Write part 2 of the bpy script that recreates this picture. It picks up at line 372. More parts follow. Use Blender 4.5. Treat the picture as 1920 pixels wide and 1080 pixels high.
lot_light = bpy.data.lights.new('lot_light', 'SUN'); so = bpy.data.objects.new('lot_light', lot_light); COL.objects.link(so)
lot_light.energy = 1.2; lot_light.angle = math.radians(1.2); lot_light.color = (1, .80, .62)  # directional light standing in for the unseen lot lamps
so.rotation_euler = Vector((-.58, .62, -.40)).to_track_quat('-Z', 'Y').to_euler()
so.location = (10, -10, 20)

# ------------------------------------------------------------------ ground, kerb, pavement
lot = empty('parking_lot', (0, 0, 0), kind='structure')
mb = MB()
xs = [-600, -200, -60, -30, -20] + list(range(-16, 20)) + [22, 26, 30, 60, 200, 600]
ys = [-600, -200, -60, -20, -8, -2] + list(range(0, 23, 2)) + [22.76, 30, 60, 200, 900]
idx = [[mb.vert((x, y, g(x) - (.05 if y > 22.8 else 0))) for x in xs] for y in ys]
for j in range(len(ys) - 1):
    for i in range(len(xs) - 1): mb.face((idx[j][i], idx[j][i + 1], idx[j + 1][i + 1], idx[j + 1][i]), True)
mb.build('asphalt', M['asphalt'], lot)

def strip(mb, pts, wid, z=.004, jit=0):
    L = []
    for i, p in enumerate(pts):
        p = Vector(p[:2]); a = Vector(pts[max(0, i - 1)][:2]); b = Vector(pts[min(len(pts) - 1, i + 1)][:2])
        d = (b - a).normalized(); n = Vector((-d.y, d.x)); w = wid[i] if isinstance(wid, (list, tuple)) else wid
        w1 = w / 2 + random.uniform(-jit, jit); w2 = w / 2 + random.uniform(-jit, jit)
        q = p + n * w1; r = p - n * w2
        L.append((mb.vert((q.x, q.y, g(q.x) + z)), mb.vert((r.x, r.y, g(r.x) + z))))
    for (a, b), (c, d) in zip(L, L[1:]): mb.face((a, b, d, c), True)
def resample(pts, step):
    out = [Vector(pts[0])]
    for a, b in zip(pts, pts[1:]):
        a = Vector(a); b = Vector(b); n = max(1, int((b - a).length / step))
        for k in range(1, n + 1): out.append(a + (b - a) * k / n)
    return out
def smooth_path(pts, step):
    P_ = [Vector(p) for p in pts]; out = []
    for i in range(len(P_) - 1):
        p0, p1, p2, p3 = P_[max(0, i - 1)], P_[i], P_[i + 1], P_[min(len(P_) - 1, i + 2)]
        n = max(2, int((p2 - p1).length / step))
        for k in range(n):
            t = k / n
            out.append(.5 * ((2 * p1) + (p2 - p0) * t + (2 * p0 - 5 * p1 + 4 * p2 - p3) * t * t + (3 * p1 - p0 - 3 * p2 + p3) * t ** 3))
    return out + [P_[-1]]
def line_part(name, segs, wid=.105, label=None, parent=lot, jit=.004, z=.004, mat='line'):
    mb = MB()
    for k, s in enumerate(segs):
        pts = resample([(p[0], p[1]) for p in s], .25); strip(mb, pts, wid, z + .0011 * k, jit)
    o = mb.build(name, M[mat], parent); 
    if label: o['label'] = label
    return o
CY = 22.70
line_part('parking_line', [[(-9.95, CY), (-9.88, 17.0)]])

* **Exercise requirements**
Emit, unaltered, the lines from the top of the listing down through the line that holds "mb.build('asphalt', M['asphalt'], lot)"; emit nothing else.

* **Result**
Write part 2 of the bpy script that recreates this picture. It picks up at line 372. More parts follow. Use Blender 4.5. Treat the picture as 1920 pixels wide and 1080 pixels high.
lot_light = bpy.data.lights.new('lot_light', 'SUN'); so = bpy.data.objects.new('lot_light', lot_light); COL.objects.link(so)
lot_light.energy = 1.2; lot_light.angle = math.radians(1.2); lot_light.color = (1, .80, .62)  # directional light standing in for the unseen lot lamps
so.rotation_euler = Vector((-.58, .62, -.40)).to_track_quat('-Z', 'Y').to_euler()
so.location = (10, -10, 20)

# ------------------------------------------------------------------ ground, kerb, pavement
lot = empty('parking_lot', (0, 0, 0), kind='structure')
mb = MB()
xs = [-600, -200, -60, -30, -20] + list(range(-16, 20)) + [22, 26, 30, 60, 200, 600]
ys = [-600, -200, -60, -20, -8, -2] + list(range(0, 23, 2)) + [22.76, 30, 60, 200, 900]
idx = [[mb.vert((x, y, g(x) - (.05 if y > 22.8 else 0))) for x in xs] for y in ys]
for j in range(len(ys) - 1):
    for i in range(len(xs) - 1): mb.face((idx[j][i], idx[j][i + 1], idx[j + 1][i + 1], idx[j + 1][i]), True)
mb.build('asphalt', M['asphalt'], lot)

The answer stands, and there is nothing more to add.